After all resistance had ceased, the usual scene of riot, plunder, and confusion, which by prescriptive right the stormers of a town enjoy, occurred. Every house was entered and despoiled; the spirit stores were forced open; the soldiery got desperately excited; and in the madness of their intoxication, committed many acts of silly and wanton violence. All plundered what they could—and in turn they were robbed by their own companions. Brawls and bloodshed resulted—and the same men who, shoulder to shoulder, had won their way over the “imminent deadly breach,” fought with demoniac ferocity for some disputed article of plunder. At last, worn out by fatigue, and stupified with brandy, they sank into brutal insensibility; and on the second day, with few exceptions, rejoined their regiments; the assault and sacking of Rodrigo appearing in their confused imaginations, rather like some troubled dream than a desperate and blood-stained reality.

On the second day, order was tolerably restored; stragglers had returned to their regiments; the breaches were repaired, the trenches filled in, and the place being once more perfectly defensible, was given up by Lord Wellington to Castanos, the captain-general of the province, who had been present at the siege. Additional honours were deservedly conferred upon the conqueror of Rodrigo. Wellington was created an English earl and a Spanish duke—and a farther annuity of 2,000l. a year was voted by a grateful country, to support the dignities she had so deservedly conferred.

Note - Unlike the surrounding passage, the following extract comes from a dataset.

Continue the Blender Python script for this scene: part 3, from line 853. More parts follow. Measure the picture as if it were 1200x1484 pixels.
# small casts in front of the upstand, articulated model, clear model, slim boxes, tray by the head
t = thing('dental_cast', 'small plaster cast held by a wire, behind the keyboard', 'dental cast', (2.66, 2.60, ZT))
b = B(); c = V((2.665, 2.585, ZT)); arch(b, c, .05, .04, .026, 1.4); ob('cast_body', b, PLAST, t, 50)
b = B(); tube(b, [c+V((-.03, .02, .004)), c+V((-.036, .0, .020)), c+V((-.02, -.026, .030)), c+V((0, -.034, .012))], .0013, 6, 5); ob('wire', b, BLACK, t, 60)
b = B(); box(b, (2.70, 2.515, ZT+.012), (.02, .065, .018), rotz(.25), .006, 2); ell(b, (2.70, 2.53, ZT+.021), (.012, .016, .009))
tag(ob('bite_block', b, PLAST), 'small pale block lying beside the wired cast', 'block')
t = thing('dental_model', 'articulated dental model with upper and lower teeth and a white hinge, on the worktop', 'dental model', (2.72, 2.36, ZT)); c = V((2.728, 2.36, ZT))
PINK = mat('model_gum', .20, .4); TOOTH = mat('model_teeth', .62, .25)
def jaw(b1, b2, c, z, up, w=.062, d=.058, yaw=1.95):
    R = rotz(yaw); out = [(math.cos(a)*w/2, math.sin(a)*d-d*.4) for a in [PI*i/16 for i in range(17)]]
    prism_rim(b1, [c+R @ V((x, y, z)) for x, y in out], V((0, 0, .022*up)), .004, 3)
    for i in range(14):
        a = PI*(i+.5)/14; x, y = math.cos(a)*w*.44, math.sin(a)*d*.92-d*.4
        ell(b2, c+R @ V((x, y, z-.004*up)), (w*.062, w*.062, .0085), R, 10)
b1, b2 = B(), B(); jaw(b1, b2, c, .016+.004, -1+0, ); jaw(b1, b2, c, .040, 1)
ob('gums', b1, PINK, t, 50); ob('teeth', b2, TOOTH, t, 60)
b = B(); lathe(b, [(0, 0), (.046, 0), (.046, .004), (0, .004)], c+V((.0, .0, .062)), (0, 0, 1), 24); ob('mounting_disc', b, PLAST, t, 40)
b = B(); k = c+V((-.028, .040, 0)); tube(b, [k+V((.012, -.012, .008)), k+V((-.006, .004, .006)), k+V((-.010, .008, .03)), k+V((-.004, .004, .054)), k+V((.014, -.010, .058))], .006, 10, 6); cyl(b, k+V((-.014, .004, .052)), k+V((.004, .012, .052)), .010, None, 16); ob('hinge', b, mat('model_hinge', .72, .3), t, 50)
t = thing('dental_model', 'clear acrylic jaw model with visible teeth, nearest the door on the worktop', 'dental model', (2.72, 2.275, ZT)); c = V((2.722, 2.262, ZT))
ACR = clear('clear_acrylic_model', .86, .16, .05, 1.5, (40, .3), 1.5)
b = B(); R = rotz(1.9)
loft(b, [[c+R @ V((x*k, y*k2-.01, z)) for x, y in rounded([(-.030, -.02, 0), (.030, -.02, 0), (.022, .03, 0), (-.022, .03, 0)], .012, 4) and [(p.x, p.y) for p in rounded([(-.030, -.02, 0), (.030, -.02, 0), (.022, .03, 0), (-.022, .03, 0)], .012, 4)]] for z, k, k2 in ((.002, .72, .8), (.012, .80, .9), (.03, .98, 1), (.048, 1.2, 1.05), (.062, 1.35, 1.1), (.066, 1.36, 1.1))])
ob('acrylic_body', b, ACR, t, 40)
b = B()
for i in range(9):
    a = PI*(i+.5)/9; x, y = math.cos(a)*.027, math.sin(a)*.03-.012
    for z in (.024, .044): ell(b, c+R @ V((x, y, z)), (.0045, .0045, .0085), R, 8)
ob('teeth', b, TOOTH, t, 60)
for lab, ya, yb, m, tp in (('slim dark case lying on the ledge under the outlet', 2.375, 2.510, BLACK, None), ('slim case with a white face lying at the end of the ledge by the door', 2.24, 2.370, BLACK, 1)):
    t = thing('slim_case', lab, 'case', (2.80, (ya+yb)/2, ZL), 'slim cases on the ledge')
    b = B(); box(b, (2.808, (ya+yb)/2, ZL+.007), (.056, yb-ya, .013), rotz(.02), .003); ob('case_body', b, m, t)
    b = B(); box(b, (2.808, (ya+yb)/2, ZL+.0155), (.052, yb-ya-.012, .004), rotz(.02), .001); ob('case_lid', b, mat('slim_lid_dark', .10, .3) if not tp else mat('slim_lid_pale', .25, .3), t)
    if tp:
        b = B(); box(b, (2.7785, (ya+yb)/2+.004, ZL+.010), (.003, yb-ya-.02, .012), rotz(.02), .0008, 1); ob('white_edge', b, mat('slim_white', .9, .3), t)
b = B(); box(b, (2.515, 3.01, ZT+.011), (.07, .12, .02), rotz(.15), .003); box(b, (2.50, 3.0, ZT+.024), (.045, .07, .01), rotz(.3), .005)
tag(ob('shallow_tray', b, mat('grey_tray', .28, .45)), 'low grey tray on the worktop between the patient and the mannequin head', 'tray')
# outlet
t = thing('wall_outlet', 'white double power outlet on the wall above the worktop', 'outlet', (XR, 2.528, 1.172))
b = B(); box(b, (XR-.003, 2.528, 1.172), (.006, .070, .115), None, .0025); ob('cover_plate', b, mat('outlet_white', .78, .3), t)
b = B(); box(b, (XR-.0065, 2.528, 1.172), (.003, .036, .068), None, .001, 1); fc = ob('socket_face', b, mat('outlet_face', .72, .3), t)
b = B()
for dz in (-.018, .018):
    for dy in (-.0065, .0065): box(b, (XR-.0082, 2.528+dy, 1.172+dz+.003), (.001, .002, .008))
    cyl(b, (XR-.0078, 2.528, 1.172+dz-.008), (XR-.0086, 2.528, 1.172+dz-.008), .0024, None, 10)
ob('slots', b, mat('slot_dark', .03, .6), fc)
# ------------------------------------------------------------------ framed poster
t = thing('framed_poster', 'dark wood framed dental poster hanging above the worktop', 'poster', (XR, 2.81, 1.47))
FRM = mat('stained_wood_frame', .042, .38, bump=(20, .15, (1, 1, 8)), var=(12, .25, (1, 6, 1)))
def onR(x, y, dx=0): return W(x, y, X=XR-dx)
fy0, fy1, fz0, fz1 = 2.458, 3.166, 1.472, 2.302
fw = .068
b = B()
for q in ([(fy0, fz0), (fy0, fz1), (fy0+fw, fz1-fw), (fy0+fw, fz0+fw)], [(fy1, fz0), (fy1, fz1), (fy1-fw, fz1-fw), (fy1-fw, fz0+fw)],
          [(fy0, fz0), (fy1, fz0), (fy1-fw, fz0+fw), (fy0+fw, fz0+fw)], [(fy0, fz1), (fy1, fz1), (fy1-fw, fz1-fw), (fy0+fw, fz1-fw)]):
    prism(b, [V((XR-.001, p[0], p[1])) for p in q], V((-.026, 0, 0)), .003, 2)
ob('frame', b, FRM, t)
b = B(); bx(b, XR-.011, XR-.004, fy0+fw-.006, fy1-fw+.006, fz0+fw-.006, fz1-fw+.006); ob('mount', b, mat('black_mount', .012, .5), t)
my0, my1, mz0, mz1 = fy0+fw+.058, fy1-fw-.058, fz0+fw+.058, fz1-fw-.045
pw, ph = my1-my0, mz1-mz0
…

But another and a bolder blow was yet to be struck. Again the troops were put in motion, and the order was obeyed with pleasure, all being too happy to quit a place where every supply had been exhausted, and every object recalled the loss of relatives and friends.[159] Leaving a division of infantry on the Agueda, the remainder of the army moved rapidly back upon the Tagus, and, crossing the river, headquarters were established at Elvas, on the 11th. There every preparation was completed for one of the boldest of Lord Wellington’s attempts,—for on the 16th, a pontoon bridge across the Guadiana was traversed by the light, third, and fourth divisions—and Badajoz regularly invested.[160]